A few years ago, we started an initiative aimed at addressing fast food sponsorship in sport. One of my staff members had a conversation with Total Touch, who were sick of handing out fast food vouchers. They came to us, and said, ‘if you find another solution, we’ll happily trial it’. We came up with the idea of substituting the fast food vouchers with a free pool pass. We spoke to the council’s parks and recreation manager and explained the situation. Total Touch were our first local champions to give this a go and it’s been hugely successful. It just keeps expanding, with all the councils across the Wellington region involved. We’re also starting to go national, with other regions asking us to share our learnings. It just started with one conversation with one sporting code and with very little council investment needed. Through our evaluation, we know that if one person gets a pool pass they won’t be going to a pool by themselves, so there are a lot more people getting involved with physical activity. Once you start a relationship like that, you can weave in lots of other things. We start by listening to our community and partners, taking that on board and responding to their needs. The solutions lie in our communities, we just need to enable them to come through.

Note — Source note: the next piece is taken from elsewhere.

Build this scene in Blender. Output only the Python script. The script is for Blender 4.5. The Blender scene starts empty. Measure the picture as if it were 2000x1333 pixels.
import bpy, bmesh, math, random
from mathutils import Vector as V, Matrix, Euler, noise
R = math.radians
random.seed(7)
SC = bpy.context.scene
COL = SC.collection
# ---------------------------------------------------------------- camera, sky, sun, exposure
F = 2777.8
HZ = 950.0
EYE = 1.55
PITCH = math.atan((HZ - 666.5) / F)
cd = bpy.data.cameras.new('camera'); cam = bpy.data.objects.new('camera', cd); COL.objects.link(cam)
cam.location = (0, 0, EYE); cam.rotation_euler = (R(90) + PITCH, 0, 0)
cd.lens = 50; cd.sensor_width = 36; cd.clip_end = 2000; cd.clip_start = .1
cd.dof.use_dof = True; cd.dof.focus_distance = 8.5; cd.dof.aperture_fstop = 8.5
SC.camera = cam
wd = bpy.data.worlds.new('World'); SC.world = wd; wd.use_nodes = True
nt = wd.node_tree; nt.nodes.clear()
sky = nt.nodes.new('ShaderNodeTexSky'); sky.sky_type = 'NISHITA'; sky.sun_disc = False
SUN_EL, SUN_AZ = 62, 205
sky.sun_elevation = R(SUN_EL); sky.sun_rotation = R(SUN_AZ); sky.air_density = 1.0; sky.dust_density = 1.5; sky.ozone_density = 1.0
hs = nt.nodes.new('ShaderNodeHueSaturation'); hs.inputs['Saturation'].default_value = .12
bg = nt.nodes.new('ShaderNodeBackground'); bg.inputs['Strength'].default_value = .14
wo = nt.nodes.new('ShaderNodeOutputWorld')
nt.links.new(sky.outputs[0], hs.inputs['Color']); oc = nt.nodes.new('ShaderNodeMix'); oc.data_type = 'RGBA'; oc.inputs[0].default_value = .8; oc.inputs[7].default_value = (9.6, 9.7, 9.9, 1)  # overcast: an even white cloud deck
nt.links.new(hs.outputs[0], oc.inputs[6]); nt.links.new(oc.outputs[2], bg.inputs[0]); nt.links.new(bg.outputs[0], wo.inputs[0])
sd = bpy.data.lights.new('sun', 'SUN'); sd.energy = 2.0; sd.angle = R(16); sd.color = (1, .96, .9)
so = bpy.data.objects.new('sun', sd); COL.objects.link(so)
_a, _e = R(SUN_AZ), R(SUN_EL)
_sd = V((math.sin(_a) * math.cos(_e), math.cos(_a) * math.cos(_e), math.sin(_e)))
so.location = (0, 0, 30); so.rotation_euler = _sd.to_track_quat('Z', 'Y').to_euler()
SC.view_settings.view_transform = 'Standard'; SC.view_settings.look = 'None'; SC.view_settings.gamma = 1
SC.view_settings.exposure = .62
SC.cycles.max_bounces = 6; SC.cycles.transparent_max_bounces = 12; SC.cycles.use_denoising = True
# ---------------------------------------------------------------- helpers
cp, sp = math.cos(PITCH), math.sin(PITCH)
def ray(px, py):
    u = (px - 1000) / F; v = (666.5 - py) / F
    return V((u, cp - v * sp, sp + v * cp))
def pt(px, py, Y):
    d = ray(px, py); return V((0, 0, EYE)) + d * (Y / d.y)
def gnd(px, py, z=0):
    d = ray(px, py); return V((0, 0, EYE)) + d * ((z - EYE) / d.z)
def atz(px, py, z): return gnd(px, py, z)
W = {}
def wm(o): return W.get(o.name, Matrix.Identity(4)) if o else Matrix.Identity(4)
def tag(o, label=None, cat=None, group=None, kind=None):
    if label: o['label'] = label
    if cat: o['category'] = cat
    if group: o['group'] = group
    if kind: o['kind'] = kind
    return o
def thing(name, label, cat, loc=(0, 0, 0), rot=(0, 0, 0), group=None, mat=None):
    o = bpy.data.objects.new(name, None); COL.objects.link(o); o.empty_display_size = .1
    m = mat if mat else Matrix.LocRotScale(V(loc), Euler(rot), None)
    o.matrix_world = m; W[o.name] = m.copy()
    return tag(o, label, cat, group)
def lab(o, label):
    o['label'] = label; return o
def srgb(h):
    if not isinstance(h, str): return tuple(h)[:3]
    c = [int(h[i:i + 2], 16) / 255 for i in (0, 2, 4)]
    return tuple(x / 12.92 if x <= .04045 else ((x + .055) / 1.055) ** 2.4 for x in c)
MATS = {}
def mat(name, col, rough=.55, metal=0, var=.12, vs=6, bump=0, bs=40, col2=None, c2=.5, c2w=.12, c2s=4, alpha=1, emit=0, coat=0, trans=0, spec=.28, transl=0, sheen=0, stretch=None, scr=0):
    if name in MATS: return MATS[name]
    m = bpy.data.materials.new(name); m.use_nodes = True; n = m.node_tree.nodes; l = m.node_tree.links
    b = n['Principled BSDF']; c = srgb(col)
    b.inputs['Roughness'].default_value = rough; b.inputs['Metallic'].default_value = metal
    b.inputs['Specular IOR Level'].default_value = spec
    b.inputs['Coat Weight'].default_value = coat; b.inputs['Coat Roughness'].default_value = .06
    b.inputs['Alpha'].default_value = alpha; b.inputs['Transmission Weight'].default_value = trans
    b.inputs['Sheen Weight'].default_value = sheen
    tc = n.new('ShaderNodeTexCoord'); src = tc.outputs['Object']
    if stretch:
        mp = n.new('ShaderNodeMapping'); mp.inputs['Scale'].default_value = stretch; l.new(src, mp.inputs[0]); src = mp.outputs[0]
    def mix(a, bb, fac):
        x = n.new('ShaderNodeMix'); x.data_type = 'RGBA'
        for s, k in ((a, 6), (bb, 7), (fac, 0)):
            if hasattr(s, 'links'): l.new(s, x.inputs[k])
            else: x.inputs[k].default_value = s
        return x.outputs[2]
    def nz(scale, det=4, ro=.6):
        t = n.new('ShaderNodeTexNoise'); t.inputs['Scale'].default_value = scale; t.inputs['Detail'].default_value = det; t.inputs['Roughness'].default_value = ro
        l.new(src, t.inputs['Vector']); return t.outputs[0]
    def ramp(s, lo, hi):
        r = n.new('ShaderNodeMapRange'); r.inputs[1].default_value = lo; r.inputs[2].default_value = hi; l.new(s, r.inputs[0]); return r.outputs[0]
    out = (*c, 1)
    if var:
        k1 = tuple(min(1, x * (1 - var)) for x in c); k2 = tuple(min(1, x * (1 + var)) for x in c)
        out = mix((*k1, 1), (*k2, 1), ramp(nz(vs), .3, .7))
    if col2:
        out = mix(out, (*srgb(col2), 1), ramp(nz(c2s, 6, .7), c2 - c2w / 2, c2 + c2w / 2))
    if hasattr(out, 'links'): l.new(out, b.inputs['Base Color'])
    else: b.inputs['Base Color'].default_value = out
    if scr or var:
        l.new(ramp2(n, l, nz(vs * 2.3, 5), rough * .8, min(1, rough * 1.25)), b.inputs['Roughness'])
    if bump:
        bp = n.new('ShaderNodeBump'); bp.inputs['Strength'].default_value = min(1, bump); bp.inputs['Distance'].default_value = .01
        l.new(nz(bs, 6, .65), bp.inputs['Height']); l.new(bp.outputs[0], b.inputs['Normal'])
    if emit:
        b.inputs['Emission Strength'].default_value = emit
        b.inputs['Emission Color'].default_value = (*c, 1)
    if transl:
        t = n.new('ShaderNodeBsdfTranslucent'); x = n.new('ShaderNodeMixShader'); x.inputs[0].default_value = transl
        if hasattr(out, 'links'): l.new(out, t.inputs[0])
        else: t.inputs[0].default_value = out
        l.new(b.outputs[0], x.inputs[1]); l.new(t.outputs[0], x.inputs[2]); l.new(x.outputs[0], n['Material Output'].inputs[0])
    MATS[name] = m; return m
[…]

Resilience, mindset and emotional intelligence are so important when you’re working in public health. You need to be able to take some hard knocks along the way as it is challenging work. If you’re studying, look at offering volunteer time to get exposure to what our work looks like. The way we work is very responsive to opportunities, so you need to be agile, flexible and comfortable in ambiguity.  Along with the challenges comes great personal and job satisfaction. Working alongside our communities and partners every day to make a difference to the environments we all spend our time in is hugely rewarding. I truly believe that together we can achieve impactful change that allows everyone to thrive.”